In "La mano", la creazione dell’eros passa prima di tutto attraverso l’abbigliamento, inteso come rituale di difesa della nudità del proprio corpo. Come scrive Roland Barthes in un saggio sullo streap-tease, "la piuma, la pelliccia e il guanto continuano a impregnare la donna della loro magica virtù anche una volta tolti, le costituiscono come il ricordo avvolgente di un lussuoso guscio, perché è una legge evidente che tutto lo streap-tease è presente nella natura stessa dell’abbigliamento iniziale". Per Barthes, questo abbigliamento ritualizzato avvolge le spogliarelliste in un "agio miracoloso che le veste perennemente". E’ proprio la magia di questo guscio protettivo costituito dall’abbigliamento a rendere così importanti gli abiti per la prostituta interpretata da Gong Li.

"Equilibrium", l’episodio di mezzo di Steven Soderbergh, è piuttosto riuscito e divertente.
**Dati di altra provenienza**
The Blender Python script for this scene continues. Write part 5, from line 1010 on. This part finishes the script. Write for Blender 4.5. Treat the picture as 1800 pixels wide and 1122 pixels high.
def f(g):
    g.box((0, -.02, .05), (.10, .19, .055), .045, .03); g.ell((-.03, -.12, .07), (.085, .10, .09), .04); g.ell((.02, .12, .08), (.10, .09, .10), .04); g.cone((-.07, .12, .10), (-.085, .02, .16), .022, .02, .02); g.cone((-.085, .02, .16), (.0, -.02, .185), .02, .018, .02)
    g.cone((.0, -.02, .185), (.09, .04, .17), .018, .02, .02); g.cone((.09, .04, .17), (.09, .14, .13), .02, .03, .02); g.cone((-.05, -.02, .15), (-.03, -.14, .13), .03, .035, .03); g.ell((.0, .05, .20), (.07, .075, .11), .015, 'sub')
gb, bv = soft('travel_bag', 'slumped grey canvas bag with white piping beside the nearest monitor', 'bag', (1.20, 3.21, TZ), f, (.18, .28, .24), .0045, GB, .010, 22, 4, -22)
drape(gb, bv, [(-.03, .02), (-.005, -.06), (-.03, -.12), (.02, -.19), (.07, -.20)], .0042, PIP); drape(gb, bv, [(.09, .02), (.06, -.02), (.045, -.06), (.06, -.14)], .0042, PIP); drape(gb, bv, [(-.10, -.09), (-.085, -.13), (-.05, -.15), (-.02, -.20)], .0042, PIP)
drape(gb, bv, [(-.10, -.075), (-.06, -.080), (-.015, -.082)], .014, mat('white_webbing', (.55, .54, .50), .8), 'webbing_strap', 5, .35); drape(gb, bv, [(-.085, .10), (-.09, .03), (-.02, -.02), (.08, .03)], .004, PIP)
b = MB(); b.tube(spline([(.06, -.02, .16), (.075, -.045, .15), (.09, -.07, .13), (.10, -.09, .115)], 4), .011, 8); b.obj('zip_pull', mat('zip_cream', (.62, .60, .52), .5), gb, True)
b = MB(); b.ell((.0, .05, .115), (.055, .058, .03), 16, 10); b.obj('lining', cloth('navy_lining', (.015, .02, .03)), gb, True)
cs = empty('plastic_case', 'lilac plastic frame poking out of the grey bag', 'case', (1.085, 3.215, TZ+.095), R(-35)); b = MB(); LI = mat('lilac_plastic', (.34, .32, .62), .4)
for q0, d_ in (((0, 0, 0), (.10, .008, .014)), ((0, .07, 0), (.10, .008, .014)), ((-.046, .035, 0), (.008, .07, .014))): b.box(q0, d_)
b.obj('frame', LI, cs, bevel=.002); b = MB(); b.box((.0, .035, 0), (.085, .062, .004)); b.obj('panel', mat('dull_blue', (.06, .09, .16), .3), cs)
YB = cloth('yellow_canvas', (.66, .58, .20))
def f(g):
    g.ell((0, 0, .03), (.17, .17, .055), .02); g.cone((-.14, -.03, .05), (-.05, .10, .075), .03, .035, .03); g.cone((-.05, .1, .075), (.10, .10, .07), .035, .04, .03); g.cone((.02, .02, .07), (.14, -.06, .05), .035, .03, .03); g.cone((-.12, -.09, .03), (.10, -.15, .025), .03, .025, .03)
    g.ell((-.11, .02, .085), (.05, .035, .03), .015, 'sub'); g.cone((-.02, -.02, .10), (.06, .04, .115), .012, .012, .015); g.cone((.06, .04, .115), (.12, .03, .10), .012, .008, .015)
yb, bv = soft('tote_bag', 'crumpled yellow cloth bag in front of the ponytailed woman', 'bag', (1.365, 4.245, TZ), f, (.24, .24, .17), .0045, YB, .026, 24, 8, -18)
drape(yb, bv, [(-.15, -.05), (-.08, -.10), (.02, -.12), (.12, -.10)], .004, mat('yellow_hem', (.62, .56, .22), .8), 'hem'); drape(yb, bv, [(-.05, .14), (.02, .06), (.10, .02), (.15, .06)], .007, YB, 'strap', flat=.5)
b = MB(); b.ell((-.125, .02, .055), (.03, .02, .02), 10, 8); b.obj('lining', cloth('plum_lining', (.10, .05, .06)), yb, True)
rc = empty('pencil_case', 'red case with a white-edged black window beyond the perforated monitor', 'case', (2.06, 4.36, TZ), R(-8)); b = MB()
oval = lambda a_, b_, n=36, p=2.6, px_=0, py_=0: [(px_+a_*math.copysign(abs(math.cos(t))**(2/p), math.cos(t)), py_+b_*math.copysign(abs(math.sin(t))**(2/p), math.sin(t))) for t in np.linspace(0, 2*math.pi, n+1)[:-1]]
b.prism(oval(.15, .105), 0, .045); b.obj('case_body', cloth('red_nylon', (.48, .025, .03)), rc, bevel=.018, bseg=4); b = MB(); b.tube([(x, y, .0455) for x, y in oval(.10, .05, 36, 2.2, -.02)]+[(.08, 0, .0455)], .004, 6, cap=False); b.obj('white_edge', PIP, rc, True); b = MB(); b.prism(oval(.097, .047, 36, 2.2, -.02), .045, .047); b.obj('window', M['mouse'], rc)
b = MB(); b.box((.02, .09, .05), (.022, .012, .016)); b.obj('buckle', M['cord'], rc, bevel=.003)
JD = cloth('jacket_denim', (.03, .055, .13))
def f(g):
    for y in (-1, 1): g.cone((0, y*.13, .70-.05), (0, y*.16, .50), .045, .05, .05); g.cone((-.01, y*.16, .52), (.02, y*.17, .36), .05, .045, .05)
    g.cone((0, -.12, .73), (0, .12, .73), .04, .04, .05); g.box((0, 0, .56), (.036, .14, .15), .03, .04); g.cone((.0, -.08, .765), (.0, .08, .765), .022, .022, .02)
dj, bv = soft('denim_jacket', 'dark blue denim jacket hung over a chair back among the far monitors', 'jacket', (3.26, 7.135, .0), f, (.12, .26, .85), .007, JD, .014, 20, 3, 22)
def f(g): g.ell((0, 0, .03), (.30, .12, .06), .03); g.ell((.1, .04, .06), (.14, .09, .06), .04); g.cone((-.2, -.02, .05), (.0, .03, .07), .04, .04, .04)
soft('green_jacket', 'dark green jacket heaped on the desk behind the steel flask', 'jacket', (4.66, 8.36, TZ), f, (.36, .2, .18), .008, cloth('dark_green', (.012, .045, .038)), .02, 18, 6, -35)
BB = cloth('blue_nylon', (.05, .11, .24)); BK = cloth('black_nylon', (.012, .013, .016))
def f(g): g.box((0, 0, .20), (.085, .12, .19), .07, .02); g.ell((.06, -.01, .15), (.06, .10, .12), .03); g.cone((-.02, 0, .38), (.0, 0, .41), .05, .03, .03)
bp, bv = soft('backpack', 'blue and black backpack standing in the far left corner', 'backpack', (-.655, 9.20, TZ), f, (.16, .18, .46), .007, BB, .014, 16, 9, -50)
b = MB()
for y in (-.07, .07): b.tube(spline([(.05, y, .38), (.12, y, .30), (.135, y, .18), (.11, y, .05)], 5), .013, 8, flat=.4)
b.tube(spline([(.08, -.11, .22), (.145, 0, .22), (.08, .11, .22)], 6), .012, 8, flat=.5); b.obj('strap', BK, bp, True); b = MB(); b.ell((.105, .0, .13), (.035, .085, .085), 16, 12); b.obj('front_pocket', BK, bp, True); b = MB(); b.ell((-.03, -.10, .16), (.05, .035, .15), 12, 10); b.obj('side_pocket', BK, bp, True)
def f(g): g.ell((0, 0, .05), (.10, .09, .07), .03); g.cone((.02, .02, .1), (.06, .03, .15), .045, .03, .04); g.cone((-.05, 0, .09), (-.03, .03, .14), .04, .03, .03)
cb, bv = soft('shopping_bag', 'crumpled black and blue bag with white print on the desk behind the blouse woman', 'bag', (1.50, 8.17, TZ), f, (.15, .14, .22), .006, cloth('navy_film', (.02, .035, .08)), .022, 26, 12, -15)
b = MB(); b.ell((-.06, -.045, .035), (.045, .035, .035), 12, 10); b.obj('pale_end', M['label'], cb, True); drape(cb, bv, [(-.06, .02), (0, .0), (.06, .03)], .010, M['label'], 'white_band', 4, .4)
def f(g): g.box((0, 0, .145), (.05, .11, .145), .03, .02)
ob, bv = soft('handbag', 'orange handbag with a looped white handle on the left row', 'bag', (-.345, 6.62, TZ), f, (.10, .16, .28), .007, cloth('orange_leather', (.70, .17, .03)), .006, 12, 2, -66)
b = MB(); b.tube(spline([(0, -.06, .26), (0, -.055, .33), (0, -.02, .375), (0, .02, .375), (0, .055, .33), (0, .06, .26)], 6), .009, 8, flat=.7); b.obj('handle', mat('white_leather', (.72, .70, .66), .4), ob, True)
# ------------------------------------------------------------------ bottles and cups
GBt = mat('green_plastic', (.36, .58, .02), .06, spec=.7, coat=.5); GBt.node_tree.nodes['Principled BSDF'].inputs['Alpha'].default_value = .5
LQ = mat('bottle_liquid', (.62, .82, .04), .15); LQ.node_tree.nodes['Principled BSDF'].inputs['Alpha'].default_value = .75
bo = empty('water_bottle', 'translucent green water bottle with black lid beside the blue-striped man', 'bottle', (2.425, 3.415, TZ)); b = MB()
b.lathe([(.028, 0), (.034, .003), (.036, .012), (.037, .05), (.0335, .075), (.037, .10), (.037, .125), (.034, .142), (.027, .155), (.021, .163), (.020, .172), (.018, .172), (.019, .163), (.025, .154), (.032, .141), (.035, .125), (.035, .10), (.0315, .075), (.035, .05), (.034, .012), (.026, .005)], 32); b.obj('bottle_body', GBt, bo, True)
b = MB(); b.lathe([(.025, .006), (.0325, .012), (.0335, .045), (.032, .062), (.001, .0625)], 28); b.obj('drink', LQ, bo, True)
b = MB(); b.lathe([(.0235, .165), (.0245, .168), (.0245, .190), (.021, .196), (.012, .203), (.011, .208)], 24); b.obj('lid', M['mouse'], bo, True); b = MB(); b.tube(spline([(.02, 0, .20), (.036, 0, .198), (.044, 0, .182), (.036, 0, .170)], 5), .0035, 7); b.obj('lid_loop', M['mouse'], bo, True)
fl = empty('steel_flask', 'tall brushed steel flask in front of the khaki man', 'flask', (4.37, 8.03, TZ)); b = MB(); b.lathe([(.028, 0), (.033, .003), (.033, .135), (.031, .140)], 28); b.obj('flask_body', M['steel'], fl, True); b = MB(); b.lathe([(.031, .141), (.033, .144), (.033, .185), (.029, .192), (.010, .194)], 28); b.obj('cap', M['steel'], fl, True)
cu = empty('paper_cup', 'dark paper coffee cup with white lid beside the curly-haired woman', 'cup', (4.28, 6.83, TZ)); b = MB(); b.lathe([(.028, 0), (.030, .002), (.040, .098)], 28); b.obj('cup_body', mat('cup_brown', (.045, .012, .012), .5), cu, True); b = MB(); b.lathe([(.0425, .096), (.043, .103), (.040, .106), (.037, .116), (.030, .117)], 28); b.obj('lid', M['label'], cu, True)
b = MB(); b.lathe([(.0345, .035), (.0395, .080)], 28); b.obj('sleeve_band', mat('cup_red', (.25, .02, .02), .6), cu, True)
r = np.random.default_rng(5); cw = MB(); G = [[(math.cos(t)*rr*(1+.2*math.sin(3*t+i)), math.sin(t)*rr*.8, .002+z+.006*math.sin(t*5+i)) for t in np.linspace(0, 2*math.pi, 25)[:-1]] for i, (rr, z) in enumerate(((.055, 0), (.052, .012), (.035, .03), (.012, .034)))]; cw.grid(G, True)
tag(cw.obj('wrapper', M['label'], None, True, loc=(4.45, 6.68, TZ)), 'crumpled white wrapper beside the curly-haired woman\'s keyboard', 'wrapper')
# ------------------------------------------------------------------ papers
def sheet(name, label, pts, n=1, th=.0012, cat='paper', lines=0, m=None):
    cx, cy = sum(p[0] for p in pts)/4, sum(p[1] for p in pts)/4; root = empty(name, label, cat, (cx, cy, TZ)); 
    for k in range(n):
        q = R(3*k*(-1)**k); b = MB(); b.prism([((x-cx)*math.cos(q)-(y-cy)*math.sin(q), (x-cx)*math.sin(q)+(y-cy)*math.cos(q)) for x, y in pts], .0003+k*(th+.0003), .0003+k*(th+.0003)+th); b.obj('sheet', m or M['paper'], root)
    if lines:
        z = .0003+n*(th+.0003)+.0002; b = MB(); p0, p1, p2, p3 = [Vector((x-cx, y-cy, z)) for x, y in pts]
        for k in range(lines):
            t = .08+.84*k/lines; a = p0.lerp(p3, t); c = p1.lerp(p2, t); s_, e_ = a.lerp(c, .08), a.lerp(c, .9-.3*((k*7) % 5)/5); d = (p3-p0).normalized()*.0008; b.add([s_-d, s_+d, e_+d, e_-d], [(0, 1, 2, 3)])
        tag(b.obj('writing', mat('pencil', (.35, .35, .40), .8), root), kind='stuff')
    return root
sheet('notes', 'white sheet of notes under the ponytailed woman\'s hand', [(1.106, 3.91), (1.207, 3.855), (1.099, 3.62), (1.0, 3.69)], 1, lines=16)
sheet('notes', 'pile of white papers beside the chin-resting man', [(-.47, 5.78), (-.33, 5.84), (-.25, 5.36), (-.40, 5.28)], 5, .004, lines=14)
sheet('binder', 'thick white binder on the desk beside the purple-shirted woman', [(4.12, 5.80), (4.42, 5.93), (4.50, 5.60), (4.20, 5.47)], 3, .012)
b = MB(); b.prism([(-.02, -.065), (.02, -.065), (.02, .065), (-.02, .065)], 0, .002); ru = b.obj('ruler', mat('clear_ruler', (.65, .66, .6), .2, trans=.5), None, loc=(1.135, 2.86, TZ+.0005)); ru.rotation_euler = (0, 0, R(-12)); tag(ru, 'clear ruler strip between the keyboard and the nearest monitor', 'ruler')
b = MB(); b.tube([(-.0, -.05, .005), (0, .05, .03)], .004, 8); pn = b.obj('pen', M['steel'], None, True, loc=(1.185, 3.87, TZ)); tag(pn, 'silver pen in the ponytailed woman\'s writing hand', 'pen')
E’ la storiella di un pubblicitario che racconta allo psicanalista un sogno ricorrente. Va detto però che l’idea di Soderbergh non è valorizzata, impacchettata com’è in mezzo a due mediometraggi così estetizzanti e autoriali.

In conclusione, alla domanda "Cos’è l’eros?", Antonioni dà purtroppo una risposta banale ("Corpi nudi che danzano"), mentre Soderbergh prende sul ridere questa domanda impossibile. E’ dal pezzo di bravura di Wong Kar-Wai che portiamo a casa le riflessioni più complesse e suggestive. Forse anche perché è l’unico dei tre registi a mettere al centro della riflessione sull’erotismo la dialettica tra un uomo e una donna, evitando di esprimere solo un punto di vista, cioè quello maschile.